** BEGIN Extracted records **
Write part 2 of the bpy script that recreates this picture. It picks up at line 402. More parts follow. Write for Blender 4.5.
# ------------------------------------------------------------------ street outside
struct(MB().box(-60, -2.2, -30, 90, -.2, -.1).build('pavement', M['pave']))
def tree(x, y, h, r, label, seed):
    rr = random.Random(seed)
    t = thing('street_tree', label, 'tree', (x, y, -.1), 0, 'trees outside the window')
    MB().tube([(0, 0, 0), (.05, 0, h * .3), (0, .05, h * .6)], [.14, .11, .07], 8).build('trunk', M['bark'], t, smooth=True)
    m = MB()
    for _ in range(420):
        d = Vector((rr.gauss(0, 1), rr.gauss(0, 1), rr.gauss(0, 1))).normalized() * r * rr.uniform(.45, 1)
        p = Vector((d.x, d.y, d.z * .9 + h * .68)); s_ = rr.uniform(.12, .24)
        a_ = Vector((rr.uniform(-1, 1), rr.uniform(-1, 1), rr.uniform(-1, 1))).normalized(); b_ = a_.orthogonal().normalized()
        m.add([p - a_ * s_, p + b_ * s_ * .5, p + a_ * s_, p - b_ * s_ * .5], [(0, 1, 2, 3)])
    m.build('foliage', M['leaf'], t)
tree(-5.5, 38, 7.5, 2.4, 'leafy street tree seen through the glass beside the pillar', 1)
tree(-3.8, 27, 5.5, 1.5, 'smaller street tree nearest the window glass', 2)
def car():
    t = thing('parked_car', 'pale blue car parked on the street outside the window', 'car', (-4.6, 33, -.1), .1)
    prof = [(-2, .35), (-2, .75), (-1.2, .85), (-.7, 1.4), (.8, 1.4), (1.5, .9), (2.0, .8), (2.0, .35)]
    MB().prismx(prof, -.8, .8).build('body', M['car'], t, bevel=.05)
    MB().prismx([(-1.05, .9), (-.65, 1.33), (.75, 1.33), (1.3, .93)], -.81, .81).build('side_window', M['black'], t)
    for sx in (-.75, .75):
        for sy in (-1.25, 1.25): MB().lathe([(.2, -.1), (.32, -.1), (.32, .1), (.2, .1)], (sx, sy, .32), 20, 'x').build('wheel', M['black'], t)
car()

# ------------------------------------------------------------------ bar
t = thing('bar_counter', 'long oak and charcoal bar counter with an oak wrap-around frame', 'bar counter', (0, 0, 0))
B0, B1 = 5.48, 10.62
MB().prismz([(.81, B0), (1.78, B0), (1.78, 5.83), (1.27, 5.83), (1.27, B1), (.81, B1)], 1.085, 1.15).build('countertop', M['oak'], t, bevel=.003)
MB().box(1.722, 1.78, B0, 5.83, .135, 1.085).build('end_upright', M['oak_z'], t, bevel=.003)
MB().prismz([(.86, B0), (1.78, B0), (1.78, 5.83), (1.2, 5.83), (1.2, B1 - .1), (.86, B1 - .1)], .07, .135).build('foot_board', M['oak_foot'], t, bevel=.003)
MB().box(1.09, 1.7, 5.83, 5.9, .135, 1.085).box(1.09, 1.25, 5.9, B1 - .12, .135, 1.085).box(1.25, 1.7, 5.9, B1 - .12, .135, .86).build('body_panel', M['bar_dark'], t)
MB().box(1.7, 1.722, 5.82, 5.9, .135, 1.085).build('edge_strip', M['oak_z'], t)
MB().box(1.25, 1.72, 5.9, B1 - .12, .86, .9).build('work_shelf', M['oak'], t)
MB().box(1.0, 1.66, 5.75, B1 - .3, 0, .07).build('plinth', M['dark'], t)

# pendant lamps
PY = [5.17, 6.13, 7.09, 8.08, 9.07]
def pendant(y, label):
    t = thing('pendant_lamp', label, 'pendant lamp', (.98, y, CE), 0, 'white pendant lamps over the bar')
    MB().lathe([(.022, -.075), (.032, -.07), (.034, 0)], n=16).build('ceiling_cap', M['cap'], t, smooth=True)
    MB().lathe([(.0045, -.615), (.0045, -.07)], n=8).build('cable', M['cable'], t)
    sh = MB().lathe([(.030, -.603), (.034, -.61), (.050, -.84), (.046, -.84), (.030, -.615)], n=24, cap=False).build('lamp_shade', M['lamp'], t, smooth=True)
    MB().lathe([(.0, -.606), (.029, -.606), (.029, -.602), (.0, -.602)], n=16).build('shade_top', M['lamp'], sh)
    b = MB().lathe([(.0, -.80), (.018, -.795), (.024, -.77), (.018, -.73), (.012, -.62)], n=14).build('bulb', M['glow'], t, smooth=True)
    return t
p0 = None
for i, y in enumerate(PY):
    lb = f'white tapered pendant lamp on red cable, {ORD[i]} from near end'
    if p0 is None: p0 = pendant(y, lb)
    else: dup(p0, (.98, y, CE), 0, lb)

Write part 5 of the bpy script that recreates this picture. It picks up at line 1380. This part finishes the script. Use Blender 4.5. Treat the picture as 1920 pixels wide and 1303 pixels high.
** END Extracted records **
Objective → Begin with the line containing "M['oak_z'], t, bevel=.003)", end with the line containing "MB().box(1.0, 1.66, 5.75, B1", and transcribe exactly every line in that span, with nothing added.

Final result →
MB().box(1.722, 1.78, B0, 5.83, .135, 1.085).build('end_upright', M['oak_z'], t, bevel=.003)
MB().prismz([(.86, B0), (1.78, B0), (1.78, 5.83), (1.2, 5.83), (1.2, B1 - .1), (.86, B1 - .1)], .07, .135).build('foot_board', M['oak_foot'], t, bevel=.003)
MB().box(1.09, 1.7, 5.83, 5.9, .135, 1.085).box(1.09, 1.25, 5.9, B1 - .12, .135, 1.085).box(1.25, 1.7, 5.9, B1 - .12, .135, .86).build('body_panel', M['bar_dark'], t)
MB().box(1.7, 1.722, 5.82, 5.9, .135, 1.085).build('edge_strip', M['oak_z'], t)
MB().box(1.25, 1.72, 5.9, B1 - .12, .86, .9).build('work_shelf', M['oak'], t)
MB().box(1.0, 1.66, 5.75, B1 - .3, 0, .07).build('plinth', M['dark'], t)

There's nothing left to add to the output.